Recorded information —
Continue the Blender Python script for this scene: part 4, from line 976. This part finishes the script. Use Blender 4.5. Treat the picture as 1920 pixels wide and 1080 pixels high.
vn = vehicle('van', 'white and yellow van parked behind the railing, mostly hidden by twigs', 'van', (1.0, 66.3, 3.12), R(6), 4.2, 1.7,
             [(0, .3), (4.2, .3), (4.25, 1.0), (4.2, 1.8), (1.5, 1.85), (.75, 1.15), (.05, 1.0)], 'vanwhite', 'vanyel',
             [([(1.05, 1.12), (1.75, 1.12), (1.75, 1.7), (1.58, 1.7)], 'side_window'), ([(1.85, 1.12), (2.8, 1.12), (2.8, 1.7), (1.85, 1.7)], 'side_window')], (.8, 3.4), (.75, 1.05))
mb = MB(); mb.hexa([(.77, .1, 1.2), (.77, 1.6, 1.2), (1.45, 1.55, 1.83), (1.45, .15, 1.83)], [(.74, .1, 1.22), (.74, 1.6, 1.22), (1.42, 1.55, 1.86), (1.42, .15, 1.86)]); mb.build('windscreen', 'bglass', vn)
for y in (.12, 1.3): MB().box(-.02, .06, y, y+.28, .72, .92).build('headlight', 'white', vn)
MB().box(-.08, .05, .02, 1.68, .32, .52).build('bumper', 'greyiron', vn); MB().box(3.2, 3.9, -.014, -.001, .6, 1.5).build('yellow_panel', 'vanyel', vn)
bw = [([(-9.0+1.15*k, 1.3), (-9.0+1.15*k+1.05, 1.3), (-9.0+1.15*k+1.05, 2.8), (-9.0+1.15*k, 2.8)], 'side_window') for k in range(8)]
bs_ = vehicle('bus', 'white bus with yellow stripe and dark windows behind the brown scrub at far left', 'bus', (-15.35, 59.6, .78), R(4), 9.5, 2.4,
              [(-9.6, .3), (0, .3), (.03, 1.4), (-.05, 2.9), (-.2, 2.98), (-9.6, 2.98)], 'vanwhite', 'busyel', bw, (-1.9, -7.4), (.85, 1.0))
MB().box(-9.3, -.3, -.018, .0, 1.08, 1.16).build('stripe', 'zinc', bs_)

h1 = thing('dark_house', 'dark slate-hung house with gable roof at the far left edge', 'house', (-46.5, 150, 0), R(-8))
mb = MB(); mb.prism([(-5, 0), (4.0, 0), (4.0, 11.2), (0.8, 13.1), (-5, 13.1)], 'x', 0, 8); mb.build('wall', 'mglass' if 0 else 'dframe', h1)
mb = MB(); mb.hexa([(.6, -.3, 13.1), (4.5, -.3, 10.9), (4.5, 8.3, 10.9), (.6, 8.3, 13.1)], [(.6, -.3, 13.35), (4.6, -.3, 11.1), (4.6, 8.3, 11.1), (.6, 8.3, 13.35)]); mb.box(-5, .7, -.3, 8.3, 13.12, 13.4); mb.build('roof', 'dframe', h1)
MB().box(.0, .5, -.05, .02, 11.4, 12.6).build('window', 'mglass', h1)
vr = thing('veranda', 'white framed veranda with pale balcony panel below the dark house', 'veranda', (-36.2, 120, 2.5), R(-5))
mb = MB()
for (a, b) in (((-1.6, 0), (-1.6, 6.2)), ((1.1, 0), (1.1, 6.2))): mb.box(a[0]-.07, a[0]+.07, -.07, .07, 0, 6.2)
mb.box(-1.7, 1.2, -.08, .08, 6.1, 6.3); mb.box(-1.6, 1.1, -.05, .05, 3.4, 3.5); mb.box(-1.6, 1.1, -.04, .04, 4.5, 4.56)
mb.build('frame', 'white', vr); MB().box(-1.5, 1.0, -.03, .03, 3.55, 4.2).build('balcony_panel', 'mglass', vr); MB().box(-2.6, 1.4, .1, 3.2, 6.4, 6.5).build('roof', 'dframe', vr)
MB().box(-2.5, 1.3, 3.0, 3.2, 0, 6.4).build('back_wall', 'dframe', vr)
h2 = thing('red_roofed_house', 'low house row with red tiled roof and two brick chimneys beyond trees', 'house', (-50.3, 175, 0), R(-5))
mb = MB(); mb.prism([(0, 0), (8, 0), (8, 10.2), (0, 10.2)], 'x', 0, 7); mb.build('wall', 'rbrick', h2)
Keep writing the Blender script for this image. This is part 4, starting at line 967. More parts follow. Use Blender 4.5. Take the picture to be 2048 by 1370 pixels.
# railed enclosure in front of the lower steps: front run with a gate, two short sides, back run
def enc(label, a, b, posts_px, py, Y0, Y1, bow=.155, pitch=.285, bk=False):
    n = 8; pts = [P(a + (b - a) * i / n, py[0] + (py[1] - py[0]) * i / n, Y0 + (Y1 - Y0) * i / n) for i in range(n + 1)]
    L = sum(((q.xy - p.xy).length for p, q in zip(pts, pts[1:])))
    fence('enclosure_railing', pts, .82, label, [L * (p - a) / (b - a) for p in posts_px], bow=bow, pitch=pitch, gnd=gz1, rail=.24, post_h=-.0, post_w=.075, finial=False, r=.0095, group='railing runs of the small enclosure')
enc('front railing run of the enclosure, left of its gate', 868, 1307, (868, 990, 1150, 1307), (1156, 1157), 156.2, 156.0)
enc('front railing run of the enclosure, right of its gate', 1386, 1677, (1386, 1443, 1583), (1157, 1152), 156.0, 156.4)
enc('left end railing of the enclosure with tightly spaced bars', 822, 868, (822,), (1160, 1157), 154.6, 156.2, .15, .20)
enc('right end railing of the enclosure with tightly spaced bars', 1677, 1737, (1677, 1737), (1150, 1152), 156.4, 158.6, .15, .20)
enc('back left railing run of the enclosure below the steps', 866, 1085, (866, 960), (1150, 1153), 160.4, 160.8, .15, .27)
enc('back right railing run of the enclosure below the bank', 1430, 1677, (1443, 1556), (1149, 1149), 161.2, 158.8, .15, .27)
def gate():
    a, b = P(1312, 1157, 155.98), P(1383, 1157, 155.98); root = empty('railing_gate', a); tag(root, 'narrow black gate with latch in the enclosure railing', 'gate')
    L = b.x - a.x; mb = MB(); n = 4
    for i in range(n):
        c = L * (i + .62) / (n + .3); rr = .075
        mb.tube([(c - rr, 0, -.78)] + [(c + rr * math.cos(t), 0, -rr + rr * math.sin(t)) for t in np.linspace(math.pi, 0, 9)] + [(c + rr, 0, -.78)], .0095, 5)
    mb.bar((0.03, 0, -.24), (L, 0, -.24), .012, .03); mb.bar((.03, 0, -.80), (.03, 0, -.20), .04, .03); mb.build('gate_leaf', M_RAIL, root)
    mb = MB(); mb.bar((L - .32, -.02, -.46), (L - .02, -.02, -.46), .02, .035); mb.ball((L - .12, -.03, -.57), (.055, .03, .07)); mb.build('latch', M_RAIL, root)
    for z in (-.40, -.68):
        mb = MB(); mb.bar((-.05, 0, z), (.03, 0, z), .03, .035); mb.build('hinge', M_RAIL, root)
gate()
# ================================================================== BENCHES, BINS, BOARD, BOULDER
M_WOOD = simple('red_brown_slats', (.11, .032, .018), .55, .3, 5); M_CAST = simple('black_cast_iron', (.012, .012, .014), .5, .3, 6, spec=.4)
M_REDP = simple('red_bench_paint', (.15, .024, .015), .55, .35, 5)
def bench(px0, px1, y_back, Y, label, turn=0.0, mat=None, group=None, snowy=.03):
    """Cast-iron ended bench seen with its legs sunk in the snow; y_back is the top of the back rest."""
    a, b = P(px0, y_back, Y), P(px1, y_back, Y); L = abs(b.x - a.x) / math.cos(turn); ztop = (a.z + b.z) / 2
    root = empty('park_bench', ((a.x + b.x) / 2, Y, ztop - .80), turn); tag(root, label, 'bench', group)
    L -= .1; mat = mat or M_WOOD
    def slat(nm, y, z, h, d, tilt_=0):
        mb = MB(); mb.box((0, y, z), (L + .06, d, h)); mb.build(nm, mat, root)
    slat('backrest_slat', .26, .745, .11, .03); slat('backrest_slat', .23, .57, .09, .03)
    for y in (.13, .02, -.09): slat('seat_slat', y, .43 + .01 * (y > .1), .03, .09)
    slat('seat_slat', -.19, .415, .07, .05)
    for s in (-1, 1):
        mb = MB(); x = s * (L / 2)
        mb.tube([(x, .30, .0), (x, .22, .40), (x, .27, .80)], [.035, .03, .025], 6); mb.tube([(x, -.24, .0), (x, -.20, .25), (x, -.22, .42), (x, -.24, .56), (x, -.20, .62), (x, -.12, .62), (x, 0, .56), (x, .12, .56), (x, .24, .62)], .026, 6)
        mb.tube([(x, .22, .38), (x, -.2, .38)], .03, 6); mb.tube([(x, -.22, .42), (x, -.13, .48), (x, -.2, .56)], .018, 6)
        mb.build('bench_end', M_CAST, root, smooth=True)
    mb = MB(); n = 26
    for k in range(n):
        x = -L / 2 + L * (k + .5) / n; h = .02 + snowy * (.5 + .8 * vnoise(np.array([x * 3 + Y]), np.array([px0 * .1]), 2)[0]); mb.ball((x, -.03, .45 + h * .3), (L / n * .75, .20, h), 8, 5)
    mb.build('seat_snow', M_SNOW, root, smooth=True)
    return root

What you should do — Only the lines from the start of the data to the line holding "1.16).build('stripe', 'zinc', bs_)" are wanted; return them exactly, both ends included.

Solution to the problem —
Continue the Blender Python script for this scene: part 4, from line 976. This part finishes the script. Use Blender 4.5. Treat the picture as 1920 pixels wide and 1080 pixels high.
vn = vehicle('van', 'white and yellow van parked behind the railing, mostly hidden by twigs', 'van', (1.0, 66.3, 3.12), R(6), 4.2, 1.7,
             [(0, .3), (4.2, .3), (4.25, 1.0), (4.2, 1.8), (1.5, 1.85), (.75, 1.15), (.05, 1.0)], 'vanwhite', 'vanyel',
             [([(1.05, 1.12), (1.75, 1.12), (1.75, 1.7), (1.58, 1.7)], 'side_window'), ([(1.85, 1.12), (2.8, 1.12), (2.8, 1.7), (1.85, 1.7)], 'side_window')], (.8, 3.4), (.75, 1.05))
mb = MB(); mb.hexa([(.77, .1, 1.2), (.77, 1.6, 1.2), (1.45, 1.55, 1.83), (1.45, .15, 1.83)], [(.74, .1, 1.22), (.74, 1.6, 1.22), (1.42, 1.55, 1.86), (1.42, .15, 1.86)]); mb.build('windscreen', 'bglass', vn)
for y in (.12, 1.3): MB().box(-.02, .06, y, y+.28, .72, .92).build('headlight', 'white', vn)
MB().box(-.08, .05, .02, 1.68, .32, .52).build('bumper', 'greyiron', vn); MB().box(3.2, 3.9, -.014, -.001, .6, 1.5).build('yellow_panel', 'vanyel', vn)
bw = [([(-9.0+1.15*k, 1.3), (-9.0+1.15*k+1.05, 1.3), (-9.0+1.15*k+1.05, 2.8), (-9.0+1.15*k, 2.8)], 'side_window') for k in range(8)]
bs_ = vehicle('bus', 'white bus with yellow stripe and dark windows behind the brown scrub at far left', 'bus', (-15.35, 59.6, .78), R(4), 9.5, 2.4,
              [(-9.6, .3), (0, .3), (.03, 1.4), (-.05, 2.9), (-.2, 2.98), (-9.6, 2.98)], 'vanwhite', 'busyel', bw, (-1.9, -7.4), (.85, 1.0))
MB().box(-9.3, -.3, -.018, .0, 1.08, 1.16).build('stripe', 'zinc', bs_)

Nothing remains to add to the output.